Однако отсутствие материальных следов божеств, представленных лишь реконструированными именами, позволяет предположить, что все эти имена – не что иное, как синонимы Единого Бога (либо представляют собой следы порчи, разложения идеи в языках соседних народов), ибо наличие различных именований еще не является свидетельством политеизма. Св. Дионисий Ареопагит, один из самых утонченных христианских богословов, не смущался тем, что «богомудры воспевают Причину всего, заимствуя имена из всего, причиненного Ею <…> Ее называют солнцем, звездой, “огнем”, “водой”, “духом”, росой, облаком, самоцветом, камнем, всем сущим и ничем из сущего». А его не менее проницательный комментатор св. Максим Исповедник тут же отзывался существенным для нас замечанием: «Смотри, как воспевают Высшего всех, открыто пользуясь тем, Причиной чего Он является, что Он создал» /7/.

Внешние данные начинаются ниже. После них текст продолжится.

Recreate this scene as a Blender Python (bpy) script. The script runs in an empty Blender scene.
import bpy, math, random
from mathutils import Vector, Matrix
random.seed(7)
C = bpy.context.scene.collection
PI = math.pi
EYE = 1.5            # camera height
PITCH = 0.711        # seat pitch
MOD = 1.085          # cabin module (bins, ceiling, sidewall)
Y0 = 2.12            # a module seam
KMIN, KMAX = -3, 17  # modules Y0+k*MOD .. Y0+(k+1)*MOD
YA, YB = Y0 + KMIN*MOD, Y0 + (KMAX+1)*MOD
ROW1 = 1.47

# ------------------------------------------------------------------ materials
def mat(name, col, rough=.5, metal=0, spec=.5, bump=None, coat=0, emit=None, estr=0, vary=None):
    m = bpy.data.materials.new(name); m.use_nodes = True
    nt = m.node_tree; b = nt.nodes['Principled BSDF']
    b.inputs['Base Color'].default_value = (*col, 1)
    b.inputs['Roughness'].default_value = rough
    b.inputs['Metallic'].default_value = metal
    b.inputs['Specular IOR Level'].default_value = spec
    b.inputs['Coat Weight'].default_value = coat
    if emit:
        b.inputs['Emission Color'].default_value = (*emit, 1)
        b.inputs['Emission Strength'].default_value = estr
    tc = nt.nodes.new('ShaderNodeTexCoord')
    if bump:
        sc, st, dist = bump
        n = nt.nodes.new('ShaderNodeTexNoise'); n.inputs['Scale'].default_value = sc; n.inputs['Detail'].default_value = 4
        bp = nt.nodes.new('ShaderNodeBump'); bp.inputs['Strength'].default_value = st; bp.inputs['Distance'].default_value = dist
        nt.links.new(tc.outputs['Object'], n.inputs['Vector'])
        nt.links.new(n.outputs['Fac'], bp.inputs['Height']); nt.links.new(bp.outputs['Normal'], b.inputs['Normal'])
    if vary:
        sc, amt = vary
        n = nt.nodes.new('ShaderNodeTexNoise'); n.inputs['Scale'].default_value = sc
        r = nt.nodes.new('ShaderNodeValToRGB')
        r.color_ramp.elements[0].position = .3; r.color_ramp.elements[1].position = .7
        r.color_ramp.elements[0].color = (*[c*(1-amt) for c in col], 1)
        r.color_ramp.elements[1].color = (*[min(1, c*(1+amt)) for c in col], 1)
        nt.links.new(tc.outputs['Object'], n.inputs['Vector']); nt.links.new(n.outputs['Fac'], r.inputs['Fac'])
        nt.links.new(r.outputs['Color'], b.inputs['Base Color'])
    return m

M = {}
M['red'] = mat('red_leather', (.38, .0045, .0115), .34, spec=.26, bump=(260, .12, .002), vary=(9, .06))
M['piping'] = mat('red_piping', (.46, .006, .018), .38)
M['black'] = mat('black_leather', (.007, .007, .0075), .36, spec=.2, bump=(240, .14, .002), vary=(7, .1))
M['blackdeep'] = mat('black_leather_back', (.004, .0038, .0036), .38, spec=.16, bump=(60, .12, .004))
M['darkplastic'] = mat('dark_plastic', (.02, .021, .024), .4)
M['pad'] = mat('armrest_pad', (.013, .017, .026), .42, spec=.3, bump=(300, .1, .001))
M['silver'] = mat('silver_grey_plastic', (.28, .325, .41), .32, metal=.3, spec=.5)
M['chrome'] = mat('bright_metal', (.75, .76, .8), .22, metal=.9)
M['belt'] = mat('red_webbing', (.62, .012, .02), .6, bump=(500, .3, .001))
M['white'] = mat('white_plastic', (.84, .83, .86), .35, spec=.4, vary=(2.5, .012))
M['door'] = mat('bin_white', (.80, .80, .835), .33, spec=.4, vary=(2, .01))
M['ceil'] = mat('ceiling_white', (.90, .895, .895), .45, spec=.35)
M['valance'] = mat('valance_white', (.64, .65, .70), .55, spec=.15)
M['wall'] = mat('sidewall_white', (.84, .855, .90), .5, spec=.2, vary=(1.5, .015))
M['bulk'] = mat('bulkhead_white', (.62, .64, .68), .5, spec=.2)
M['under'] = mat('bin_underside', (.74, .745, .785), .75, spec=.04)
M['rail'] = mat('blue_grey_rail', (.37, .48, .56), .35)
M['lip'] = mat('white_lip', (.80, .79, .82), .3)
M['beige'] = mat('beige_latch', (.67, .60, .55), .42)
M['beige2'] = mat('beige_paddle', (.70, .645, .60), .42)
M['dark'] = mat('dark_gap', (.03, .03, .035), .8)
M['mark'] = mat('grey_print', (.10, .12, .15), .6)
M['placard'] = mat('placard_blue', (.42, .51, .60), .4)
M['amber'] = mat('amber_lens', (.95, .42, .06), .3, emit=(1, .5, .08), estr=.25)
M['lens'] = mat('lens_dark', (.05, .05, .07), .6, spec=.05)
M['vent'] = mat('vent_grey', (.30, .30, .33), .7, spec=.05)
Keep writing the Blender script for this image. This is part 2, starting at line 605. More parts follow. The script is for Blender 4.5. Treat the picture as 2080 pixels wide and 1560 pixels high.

Понятно, что современным сторонникам русского язычества остается только вздыхать: «К сожалению, о величине Перуна и других славянских кумиров из письменных и археологических источников почти ничего узнать нельзя: деревянные изваяния не выдержали испытания временем» /8/.
Тут уместно привести еще одну цитату: «В древности десятки тысяч изваяний стояли группами или в одиночку на всех возвышающихся, издалека заметных точках степи. Освоение земель русскими землепашцами в ХVM – XVIII вв.<…> привело к массовому уничтожению этих произведений искусства». Опираясь на то, что научно доказана принадлежность грубых каменных изваяний кочевым племенам, автор этой цитаты далее делает вывод о «широком развитии камнерезного ремесла» у кочевников /9/.
Вот, оказывается, в чем дело! У русских ни Киевской, ни тем более докиевской Руси не было навыков в камнерезном деле, и дальше обработки пней дело не шло (да и божественный пантеон-то не сформировался по причине языческой отсталости, как отмечают многие работы).
Что уж говорить о языческих храмах – понятно, что о них «русские летописи умалчивают вовсе» /10/[33].
Новейшие исследования сообщают, что и о священных рощах «прямых свидетельств не сохранилось» и «древнерусские материалы не дают оснований говорить о том, что деревья считали тотемами или что существовал самостоятельный культ деревьев» /12/.